Was ist nur los mit der SPD, dass sie sich mit der Polizei derzeit so unglaublich schwertut? Erst unterstellt die Parteivorsitzende Saskia Esken im Zuge der Rassismus-Unruhen in den USA auch den deutschen Beamten strukturellen Rassismus (und rudert dann halbherzig zurück), und jetzt sorgt auch die sonst so besonnene rheinland-pfälzische Ministerpräsidentin mit ungeschickt gewählten Worten für erhebliche Irritationen. Dass zum Handwerkszeug der Polizei in Rheinland-Pfalz die Deeskalation gehört, steht außer Frage. Niemandem ist gedient, wenn eine Lage ohne Not eskaliert und aus dem Ruder gerät. Dass man aber Situationen wie die in Frankfurt, vielleicht auch irgendwann in Mainz, nicht mehr mit freundlichen, aber bestimmten Worten lösen kann, muss ebenfalls jedem klar sein.
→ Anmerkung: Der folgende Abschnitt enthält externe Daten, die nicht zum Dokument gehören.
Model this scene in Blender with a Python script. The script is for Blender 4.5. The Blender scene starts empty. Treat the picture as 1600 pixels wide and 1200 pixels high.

Kommen wir zurück zum Anfang. Ja, die Medaille hat zwei Seiten. Dringend muss sich diese Gesellschaft überlegen, was sie dem offensichtlichen Frustpotenzial vieler junger Leute entgegensetzen und wie sie deren Chancen vergrößern will. Aber ebenso dringend ist es, die aktuellen Auswüchse so schnell wie möglich zu stoppen. Freundlich, aber notfalls eben auch mit der nötigen Konsequenz. Viel zu lange haben es Ordnungsbehörden bereits zugelassen, wie sich hemmungsloser Alkoholkonsum in der Öffentlichkeit breit macht – mit all seinen Folgen wie Pöbeleien, Lärm und Müll. Davon sind längst nicht nur Frankfurt und Stuttgart betroffen. Auch kleinere Kommunen und viele Festveranstalter können davon ein trauriges Lied singen.